Saturday, 22 November 2008

Sustaining the Stones

The word on everyone's lips, more or less since I got here, is sustainability. There has also been a fair amount of confusion over what exactly it refers to. I have to show sustainability in my programmes when I apply for a grant from the Province every summer, and in that case, it's referring to whether we have the wherewithal to continue providing them.

On Thursday afternoon, I went in the torrential rain into a majestic, green forest, the kind that presages certain psychological states, to attend a meeting about sustainability - teaching it through environmental education.

The group I belong to are known as Lower Mainland Museum Educators, although it's rather a misnomer, since museum educators are really only a section of the members, many of us come from environmental organisations, or other extended education facilities such as the Planetarium and Science World, and that was never more true than on Thursday.

But watching a rather superb programme on National Geographic this morning, about an archaeological dig around Stonehenge and the theories it had given rise to, made me think about sustainability once more.

I am frequently, frequently finding myself in a conversation that has turned to Stonehenge and invariably one speaker will bang on about how they would never go to Stonehenge now, whilst in 1963 or thereabouts, they were able to go and sit on the actual stones, now you can just stand and look from the other side of the road or some such tosh.
This happened to me again last evening.
Well bully for them. The fact is, the organisation 'English Heritage', has made a brilliant job of rendering Stonehenge sustainable.
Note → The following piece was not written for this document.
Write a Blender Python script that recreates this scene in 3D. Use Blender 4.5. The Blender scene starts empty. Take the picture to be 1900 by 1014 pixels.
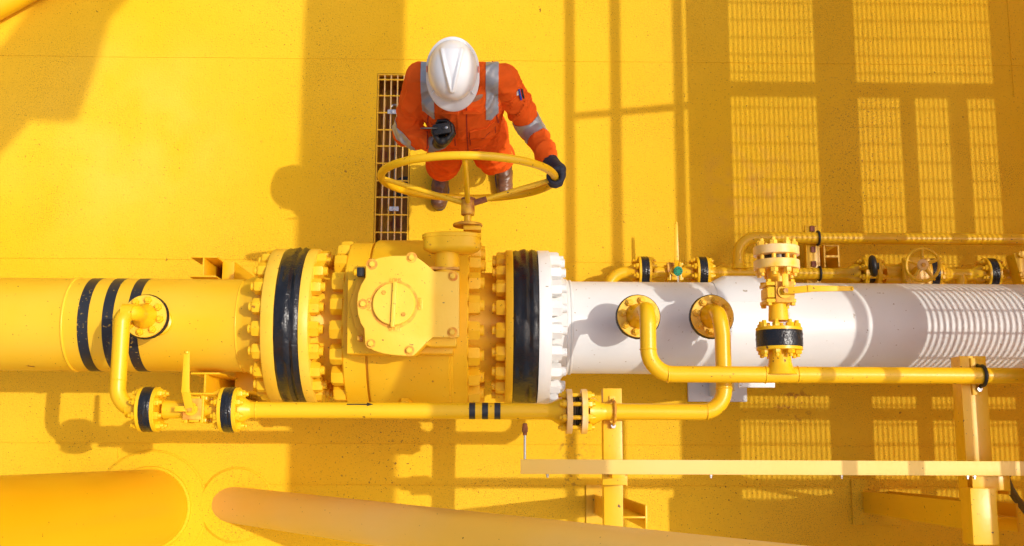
import bpy, bmesh, math, random
from mathutils import Vector, Matrix, noise
random.seed(7)
PI = math.pi
R = math.radians
C = bpy.context.scene.collection
S = bpy.context.scene

# ---------------------------------------------------------------- camera, sky, sun, exposure
FPX, CAMH = 2040.0, 6.0
def cam_axes():
    N = Vector((915-950, 507-840, -FPX)).normalized(); Z = -N
    Y = Vector((1000-950, 507+12000, -FPX)).normalized(); Y = (Y - Y.dot(Z)*Z).normalized()
    X = Y.cross(Z)
    return X, Y, Z            # world axes in camera coordinates
AX, AY, AZ = cam_axes()
cam = bpy.data.cameras.new("camera"); camo = bpy.data.objects.new("camera", cam); C.objects.link(camo)
M = Matrix(((AX.x, AX.y, AX.z), (AY.x, AY.y, AY.z), (AZ.x, AZ.y, AZ.z)))   # camera -> world
camo.matrix_world = Matrix.Translation((0, 0, CAMH)) @ M.to_4x4()
cam.sensor_width = 36; cam.lens = FPX/1900*36; cam.clip_end = 500; cam.clip_start = .05
S.camera = camo
def P(px, py, z):             # a pixel of the photograph at a height -> world point (used to survey the place)
    d = M @ Vector((px-950, 507-py, -FPX)); t = (z-CAMH)/d.z
    return Vector((0, 0, CAMH)) + d*t

SK, SKY = .58, .065           # horizontal travel of light per metre of height
w = bpy.data.worlds.new("World"); S.world = w; w.use_nodes = True
nt = w.node_tree; bg = nt.nodes['Background']
sky = nt.nodes.new('ShaderNodeTexSky'); sky.sky_type = 'NISHITA'; sky.sun_disc = False
elev = math.atan(1/math.hypot(SK, SKY)); az = math.atan2(SKY, SK)
sky.sun_elevation = elev; sky.sun_rotation = PI/2 - az; sky.air_density = 1; sky.dust_density = 6
nt.links.new(sky.outputs[0], bg.inputs[0]); bg.inputs[1].default_value = .15
sun = bpy.data.lights.new("sun", 'SUN'); sun.energy = 2.3; sun.angle = R(.5); sun.color = (1, .95, .86)
suno = bpy.data.objects.new("sun", sun); C.objects.link(suno)
suno.rotation_euler = Vector((SK, SKY, 1)).to_track_quat('Z', 'Y').to_euler(); suno.location = (5, 0, 9)
S.view_settings.view_transform = 'Standard'; S.view_settings.look = 'None'
S.view_settings.exposure = .16; S.view_settings.gamma = 1
S.render.engine = 'CYCLES'; S.cycles.max_bounces = 8; S.cycles.diffuse_bounces = 5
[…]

No, people can't sit on the stones, but you can certainly get close enough to feel the vibe, you could touch it if you wanted to and you can listen to an excellent audio tour whilst you are going around the stones.

Stonehenge was a remarkable feat of co-operation by a determined people whose leaders had a burning vision and enough trust from their people to enact it. And the people of Britain itself, whilst tribal in nature, were nonetheless already bonded by nationhood based on spirituality.

We're still tribal, but on a planet-wide basis. And on a planet-wide level, we're a global society, and we have a mighty task to accomplish. Can we succeed as those early peoples did?
Do we have the will and vision?
Do we want it enough?

2 comments:

Sleepy said...

Go to Avebury, you can rub yourself all over those stones!

Schneewittchen said...

Yup, been there, done that, I'm not passing that on to ppl I have that convo with tho.